According to Mr Tseka, Lonmin had sent its representatives to Lesotho, Botswana, Swaziland and Mozambique to make the offer directly to the miners.
“We understood some of our workers had gone back to their home countries when the strike was showing no signs of abating; that is why we came here
where you are based,” Mr Tseka said.
“We are aware that time is running out and both parties, which is the company and you, the employees, are suffering. That is why we are asking you to come back to work.”

However, the Basotho miners — who did not want the media around during the meeting with the Lonmin management, accusing journalists of being “troublemakers and promoting unrest” — said they were willing to go back to work, but feared for their safety.
“We don’t have a problem with going back to work; the only concern is our safety because when we went on strike, it was a collective decision. The entire workforce went on strike, so at the moment, we don’t know how the other workers feel about returning to work with our initial conditions not having been met.
“We are afraid that if we turn up for work on Wednesday, we might find people who will fight us for reporting for duty,” one of the workers, who refused to identify himself for fear of
victimisation, told the management.
“The best way to resolve this is for you to go back and meet with our representatives back in South Africa, because we are not sure if we will be safe when we return to work.”
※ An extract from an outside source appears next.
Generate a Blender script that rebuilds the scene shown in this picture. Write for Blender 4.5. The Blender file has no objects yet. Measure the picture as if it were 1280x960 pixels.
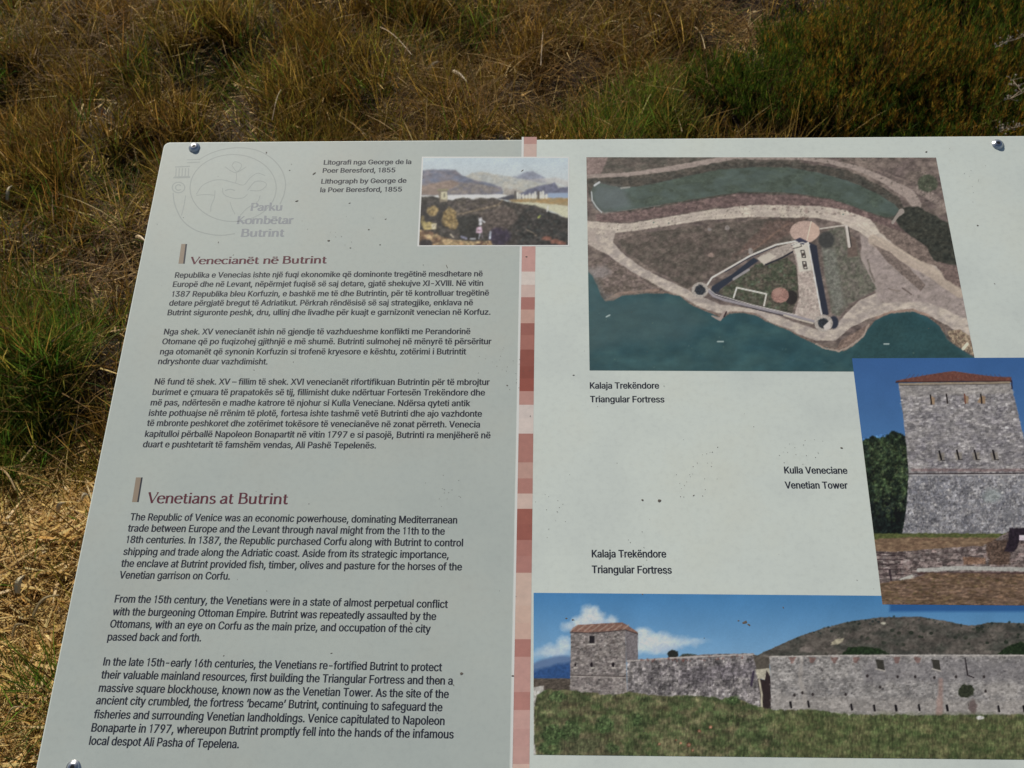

Meanwhile, when the Sunday Express asked Mr Nkhoma about the workers’ safety should they return to work against the wishes of Amcu, he said: “We are trying to come up with solutions here, and if they don’t work out, there will be bitter consequences.
“On the issue of the workers’ safety, we have already talked to the South African government, who have assured us that the workers will be protected. We are not even saying the workers should
go there to fight but to return to work.”